Pittman, who has previously opposed funding increases for SEPTA, citing the agency’s management, said in an interview Tuesday that the Senate’s spending plan could be renegotiated to include additional funding if passed now.
“We certainly do not believe that what we passed today is the end of the conversations on the bigger issues that remain outstanding,” Pittman added. Those larger, unresolved issues include regulating and taxing slot-machine look-alikes called skill games that currently have no state oversight to generate additional state revenue, he said.
» READ MORE: Taxing skill games could help fund SEPTA. Here’s what to know.

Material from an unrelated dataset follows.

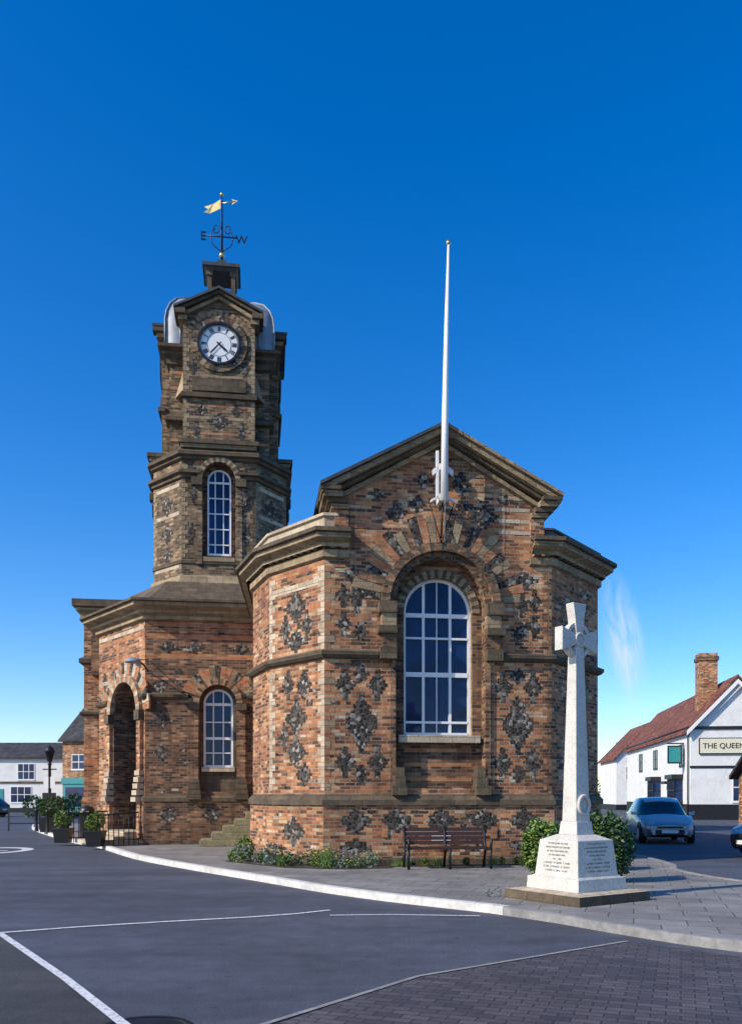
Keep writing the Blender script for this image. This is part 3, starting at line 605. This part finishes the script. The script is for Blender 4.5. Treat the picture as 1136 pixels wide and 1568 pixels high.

However, Pittman would not say whether the Senate had the votes for a budget of more than $47.6 billion — a question Bradford has repeatedly asked as the two work with Shapiro to reach a deal. Pittman said he would not speculate on whether the Senate would come back to approve additional overall budget spending above $47.6 billion without seeing a full budget agreement between top lawmakers. At least one member of Pittman’s Republican caucus, which has a three-seat advantage in the 50-person Senate, has vowed publicly not to vote for any budget bill higher than last year’s total.
But Pittman, the Senate Republican leader, bristled when asked about what his chamber can pass in the state’s split legislature.
“Let Leader Bradford count his votes, and I’ll count mine,” Pittman said.